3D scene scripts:
★ ★ ★
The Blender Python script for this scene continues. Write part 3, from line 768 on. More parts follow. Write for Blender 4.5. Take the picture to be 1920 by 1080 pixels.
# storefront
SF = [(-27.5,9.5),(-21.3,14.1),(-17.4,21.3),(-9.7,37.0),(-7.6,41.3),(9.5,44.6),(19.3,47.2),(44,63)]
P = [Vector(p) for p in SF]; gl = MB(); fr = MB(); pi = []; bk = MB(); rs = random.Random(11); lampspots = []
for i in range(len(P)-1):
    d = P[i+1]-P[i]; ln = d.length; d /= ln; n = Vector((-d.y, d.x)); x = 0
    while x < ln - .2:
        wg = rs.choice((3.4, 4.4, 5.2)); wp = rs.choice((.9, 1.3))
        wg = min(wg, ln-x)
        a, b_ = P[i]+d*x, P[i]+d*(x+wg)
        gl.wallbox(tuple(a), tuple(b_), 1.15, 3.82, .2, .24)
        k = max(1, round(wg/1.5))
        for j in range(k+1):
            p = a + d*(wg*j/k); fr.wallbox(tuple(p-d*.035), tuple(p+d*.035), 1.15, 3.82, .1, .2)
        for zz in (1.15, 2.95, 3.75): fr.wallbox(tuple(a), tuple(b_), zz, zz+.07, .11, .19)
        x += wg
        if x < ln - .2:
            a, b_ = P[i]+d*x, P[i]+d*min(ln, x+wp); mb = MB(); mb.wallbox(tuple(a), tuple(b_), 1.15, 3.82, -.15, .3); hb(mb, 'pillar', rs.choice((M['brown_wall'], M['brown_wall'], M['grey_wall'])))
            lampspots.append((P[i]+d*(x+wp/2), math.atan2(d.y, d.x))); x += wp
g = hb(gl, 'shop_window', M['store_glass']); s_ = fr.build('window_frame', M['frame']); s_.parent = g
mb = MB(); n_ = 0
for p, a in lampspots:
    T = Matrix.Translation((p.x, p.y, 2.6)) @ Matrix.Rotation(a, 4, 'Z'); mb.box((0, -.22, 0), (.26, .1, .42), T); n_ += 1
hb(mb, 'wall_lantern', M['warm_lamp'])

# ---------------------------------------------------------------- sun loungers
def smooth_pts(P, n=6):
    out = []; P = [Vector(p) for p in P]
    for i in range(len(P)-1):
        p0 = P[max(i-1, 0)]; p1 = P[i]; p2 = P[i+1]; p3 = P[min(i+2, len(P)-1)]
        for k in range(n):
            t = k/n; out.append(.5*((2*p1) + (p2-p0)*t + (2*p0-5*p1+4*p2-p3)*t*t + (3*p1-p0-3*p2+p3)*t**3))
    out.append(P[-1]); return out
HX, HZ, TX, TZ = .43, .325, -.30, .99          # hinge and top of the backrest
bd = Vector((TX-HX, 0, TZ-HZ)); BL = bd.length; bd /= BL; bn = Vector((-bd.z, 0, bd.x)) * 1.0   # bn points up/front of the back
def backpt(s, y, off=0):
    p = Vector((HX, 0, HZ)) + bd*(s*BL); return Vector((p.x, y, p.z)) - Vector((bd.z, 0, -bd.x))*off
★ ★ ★
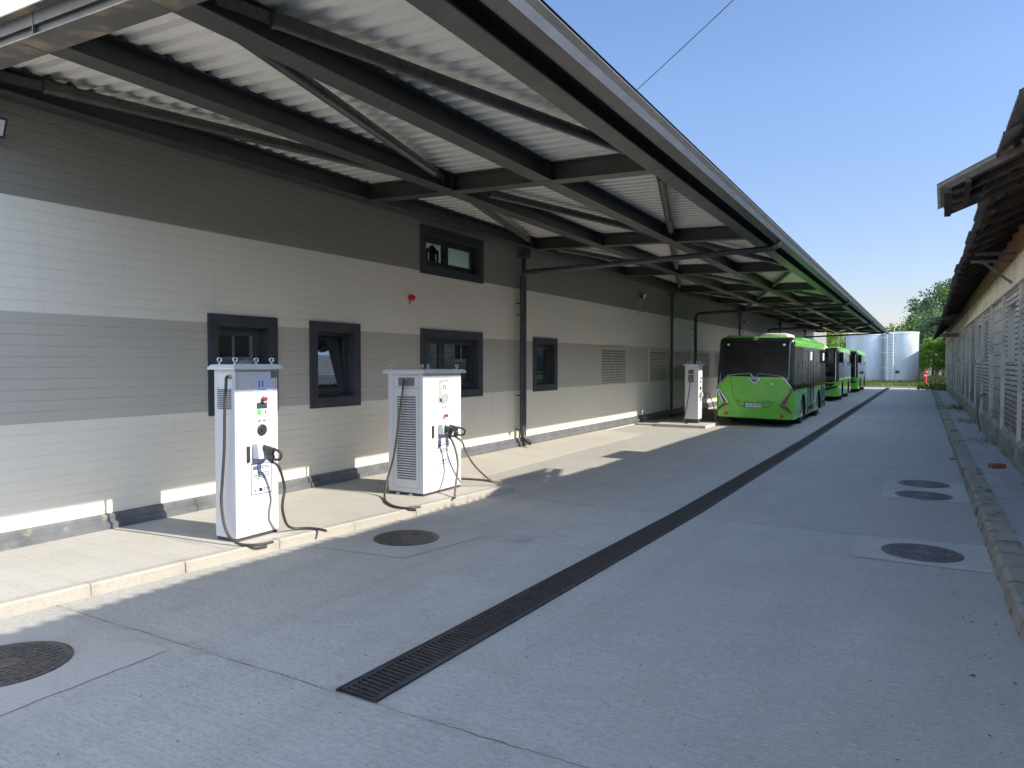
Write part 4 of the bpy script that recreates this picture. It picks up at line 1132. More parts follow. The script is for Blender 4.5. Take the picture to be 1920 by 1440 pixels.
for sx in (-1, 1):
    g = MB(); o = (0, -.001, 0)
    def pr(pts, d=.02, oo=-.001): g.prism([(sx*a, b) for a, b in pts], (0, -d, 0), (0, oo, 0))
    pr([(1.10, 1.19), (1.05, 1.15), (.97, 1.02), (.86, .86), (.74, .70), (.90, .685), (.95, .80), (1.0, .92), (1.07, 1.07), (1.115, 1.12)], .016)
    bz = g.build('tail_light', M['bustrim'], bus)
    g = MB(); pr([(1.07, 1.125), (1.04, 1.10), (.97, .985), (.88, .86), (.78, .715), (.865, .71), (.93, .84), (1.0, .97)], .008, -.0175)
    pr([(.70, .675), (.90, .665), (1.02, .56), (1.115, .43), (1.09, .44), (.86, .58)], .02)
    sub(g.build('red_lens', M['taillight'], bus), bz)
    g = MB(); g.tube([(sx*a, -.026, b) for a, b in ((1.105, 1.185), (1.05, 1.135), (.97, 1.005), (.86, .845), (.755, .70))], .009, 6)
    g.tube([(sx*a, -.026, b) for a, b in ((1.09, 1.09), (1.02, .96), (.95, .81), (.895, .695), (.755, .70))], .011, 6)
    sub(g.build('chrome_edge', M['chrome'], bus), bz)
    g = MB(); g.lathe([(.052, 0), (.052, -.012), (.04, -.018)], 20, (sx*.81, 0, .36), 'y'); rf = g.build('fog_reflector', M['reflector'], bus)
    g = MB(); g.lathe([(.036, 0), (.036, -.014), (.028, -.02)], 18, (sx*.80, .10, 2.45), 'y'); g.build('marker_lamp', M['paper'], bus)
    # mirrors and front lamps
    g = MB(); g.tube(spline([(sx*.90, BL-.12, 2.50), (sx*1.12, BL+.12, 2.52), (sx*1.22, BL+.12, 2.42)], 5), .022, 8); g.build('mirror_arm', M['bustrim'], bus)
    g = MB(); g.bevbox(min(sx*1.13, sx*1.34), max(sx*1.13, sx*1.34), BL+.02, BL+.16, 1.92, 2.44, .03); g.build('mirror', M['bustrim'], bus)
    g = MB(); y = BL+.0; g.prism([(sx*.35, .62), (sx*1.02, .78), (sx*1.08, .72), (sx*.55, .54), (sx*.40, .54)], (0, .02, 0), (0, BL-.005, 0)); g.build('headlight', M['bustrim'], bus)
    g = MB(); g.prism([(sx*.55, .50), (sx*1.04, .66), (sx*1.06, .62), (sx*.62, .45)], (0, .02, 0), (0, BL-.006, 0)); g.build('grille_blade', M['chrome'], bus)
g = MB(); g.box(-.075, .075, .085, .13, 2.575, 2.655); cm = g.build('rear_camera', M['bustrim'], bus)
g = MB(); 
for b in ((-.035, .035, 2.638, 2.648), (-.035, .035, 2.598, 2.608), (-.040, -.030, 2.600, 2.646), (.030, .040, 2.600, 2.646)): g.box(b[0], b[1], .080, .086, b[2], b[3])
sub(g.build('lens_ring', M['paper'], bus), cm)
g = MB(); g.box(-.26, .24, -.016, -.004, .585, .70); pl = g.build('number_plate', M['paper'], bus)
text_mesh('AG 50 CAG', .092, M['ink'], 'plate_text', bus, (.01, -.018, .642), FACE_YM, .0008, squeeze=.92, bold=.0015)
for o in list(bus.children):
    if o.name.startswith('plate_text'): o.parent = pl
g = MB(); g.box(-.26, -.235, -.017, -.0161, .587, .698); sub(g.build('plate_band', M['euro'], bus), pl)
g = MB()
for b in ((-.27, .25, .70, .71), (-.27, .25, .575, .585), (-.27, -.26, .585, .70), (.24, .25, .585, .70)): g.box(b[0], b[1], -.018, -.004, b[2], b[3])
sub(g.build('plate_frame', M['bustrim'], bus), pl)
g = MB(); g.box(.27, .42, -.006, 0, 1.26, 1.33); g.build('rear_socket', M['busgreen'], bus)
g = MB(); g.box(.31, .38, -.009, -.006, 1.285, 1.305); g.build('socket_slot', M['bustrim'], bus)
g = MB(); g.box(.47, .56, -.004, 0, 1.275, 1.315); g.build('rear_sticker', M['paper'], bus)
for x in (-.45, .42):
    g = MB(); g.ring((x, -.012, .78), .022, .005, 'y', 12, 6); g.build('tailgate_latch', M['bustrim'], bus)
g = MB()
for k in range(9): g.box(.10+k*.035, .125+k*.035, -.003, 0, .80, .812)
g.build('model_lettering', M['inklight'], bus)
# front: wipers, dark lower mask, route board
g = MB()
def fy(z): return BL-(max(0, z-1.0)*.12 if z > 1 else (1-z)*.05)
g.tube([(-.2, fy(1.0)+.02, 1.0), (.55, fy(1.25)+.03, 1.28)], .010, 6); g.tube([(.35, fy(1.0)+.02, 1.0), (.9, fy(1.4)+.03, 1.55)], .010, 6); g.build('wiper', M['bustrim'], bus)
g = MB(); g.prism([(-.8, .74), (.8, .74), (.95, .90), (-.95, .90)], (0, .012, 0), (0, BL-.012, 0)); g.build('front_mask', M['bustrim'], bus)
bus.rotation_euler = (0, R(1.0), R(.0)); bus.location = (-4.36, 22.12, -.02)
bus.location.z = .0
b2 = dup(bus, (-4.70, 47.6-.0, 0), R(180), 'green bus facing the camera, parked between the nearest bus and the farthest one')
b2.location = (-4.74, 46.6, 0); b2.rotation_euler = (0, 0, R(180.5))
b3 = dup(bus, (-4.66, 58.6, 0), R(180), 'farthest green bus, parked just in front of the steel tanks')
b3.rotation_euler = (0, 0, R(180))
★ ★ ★
## AIM
Using the entries above, find all lines with "part". Copy them.

## FULL SOLUTION
The Blender Python script for this scene continues. Write part 3, from line 768 on. More parts follow. Write for Blender 4.5. Take the picture to be 1920 by 1080 pixels.
Write part 4 of the bpy script that recreates this picture. It picks up at line 1132. More parts follow. The script is for Blender 4.5. Take the picture to be 1920 by 1440 pixels.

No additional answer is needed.